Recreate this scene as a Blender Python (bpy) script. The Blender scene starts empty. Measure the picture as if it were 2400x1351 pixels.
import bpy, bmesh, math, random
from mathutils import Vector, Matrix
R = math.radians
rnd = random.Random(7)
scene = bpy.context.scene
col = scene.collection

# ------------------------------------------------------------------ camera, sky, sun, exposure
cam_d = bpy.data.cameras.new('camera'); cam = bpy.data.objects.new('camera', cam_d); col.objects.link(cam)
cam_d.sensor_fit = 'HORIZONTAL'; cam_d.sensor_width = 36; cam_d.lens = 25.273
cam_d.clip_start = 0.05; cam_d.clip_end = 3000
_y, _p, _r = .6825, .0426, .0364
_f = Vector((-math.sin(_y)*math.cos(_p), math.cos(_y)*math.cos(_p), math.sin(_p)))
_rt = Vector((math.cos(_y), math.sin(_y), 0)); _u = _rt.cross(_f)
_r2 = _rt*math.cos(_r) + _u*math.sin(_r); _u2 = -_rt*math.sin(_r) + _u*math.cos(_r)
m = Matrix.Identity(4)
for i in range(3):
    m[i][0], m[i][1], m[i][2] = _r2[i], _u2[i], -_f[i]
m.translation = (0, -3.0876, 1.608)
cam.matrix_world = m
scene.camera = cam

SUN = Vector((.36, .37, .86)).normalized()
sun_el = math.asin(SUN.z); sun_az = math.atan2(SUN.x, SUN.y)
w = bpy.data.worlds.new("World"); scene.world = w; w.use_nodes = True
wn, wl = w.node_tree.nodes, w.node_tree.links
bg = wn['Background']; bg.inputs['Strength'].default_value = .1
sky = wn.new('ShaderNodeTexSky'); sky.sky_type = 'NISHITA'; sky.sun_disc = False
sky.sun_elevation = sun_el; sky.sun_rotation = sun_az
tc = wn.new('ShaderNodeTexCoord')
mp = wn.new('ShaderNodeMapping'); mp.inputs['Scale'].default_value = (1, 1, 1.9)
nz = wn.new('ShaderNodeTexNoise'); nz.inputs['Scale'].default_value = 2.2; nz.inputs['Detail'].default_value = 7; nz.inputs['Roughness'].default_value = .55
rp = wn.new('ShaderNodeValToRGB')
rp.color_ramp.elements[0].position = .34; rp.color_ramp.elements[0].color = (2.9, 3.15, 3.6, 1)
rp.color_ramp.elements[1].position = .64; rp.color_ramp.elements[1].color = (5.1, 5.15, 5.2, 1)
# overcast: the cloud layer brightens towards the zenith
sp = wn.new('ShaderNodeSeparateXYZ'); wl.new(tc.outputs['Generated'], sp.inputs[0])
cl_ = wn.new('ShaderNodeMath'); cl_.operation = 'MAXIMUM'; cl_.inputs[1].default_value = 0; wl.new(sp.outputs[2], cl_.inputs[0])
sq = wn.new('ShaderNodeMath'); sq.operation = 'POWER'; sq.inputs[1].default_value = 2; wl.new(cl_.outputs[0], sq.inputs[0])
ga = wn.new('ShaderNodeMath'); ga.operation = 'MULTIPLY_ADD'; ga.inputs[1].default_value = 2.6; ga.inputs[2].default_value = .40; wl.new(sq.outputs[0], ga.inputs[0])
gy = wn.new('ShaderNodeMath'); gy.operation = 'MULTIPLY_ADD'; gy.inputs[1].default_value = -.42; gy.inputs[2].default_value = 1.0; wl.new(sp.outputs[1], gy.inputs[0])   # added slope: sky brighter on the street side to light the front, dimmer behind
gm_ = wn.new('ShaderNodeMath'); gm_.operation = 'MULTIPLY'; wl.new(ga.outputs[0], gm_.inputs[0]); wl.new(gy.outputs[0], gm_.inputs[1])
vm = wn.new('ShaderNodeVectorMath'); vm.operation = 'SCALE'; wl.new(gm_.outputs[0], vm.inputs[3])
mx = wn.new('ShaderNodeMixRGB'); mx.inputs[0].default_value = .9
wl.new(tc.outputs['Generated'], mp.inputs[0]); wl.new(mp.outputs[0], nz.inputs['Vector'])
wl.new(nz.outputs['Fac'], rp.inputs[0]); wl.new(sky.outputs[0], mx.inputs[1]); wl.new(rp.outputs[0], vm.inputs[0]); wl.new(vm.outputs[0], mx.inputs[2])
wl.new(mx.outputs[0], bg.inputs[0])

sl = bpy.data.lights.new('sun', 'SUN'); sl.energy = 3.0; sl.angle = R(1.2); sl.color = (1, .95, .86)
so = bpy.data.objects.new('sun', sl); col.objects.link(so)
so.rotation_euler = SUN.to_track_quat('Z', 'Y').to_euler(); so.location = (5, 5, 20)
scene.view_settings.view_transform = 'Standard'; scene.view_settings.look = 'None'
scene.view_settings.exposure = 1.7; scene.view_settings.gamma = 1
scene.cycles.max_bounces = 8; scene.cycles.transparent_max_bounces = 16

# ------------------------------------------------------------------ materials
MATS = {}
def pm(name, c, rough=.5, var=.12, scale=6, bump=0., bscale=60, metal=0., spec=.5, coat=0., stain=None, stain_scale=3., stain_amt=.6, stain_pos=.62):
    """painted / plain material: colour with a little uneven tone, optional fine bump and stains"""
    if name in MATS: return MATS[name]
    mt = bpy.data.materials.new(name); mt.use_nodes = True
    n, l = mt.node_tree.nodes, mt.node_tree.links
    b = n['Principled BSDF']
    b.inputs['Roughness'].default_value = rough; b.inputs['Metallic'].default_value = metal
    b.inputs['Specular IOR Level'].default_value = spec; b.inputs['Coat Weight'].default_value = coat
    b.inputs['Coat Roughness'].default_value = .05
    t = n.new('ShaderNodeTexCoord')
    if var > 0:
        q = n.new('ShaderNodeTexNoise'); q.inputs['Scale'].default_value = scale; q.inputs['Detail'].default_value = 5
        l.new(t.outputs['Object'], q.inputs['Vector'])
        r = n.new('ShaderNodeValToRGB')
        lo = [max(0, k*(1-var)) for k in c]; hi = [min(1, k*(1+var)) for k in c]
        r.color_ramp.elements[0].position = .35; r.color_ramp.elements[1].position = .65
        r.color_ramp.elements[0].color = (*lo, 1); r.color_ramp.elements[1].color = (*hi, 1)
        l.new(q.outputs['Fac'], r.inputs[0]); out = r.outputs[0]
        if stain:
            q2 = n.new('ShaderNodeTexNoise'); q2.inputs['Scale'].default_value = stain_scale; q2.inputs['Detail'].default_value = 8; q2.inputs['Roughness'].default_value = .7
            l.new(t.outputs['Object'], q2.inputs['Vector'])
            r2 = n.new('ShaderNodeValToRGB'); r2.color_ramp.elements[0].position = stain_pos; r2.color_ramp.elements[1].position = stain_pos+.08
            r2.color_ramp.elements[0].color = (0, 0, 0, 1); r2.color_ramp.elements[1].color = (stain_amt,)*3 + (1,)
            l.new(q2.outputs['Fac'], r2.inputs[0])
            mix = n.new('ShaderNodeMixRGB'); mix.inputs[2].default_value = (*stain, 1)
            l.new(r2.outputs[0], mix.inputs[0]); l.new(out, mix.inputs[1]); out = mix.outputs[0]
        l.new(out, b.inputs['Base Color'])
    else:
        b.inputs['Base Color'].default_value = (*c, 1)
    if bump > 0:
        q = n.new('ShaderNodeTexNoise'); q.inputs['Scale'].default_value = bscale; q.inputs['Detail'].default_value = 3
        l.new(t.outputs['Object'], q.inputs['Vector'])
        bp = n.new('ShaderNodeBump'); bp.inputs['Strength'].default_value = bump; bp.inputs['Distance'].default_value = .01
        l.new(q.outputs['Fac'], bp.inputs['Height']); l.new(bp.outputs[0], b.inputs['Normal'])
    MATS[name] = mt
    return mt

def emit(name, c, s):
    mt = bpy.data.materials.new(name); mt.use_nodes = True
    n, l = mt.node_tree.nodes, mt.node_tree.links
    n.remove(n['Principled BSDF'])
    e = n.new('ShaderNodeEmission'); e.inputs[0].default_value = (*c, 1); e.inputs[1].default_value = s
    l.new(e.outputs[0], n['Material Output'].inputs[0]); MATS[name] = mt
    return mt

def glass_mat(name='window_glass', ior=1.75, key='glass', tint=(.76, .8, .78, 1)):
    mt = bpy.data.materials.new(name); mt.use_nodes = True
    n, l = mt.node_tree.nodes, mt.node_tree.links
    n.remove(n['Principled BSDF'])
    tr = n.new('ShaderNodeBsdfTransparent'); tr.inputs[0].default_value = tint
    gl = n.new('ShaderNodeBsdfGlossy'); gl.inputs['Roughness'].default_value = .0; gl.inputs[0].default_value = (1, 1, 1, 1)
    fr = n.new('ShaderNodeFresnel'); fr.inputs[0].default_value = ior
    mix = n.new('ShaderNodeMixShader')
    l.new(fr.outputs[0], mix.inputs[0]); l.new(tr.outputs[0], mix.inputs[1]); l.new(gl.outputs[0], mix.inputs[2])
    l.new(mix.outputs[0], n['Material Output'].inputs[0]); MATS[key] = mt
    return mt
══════
__EXERCISE DIRECTIONS__. Up to and including the line with "scene.camera = cam", repeat the data exactly, starting from its first line; nothing else belongs in the response.

__PROBLEM SOLUTION__.
Recreate this scene as a Blender Python (bpy) script. The Blender scene starts empty. Measure the picture as if it were 2400x1351 pixels.
import bpy, bmesh, math, random
from mathutils import Vector, Matrix
R = math.radians
rnd = random.Random(7)
scene = bpy.context.scene
col = scene.collection

# ------------------------------------------------------------------ camera, sky, sun, exposure
cam_d = bpy.data.cameras.new('camera'); cam = bpy.data.objects.new('camera', cam_d); col.objects.link(cam)
cam_d.sensor_fit = 'HORIZONTAL'; cam_d.sensor_width = 36; cam_d.lens = 25.273
cam_d.clip_start = 0.05; cam_d.clip_end = 3000
_y, _p, _r = .6825, .0426, .0364
_f = Vector((-math.sin(_y)*math.cos(_p), math.cos(_y)*math.cos(_p), math.sin(_p)))
_rt = Vector((math.cos(_y), math.sin(_y), 0)); _u = _rt.cross(_f)
_r2 = _rt*math.cos(_r) + _u*math.sin(_r); _u2 = -_rt*math.sin(_r) + _u*math.cos(_r)
m = Matrix.Identity(4)
for i in range(3):
    m[i][0], m[i][1], m[i][2] = _r2[i], _u2[i], -_f[i]
m.translation = (0, -3.0876, 1.608)
cam.matrix_world = m
scene.camera = cam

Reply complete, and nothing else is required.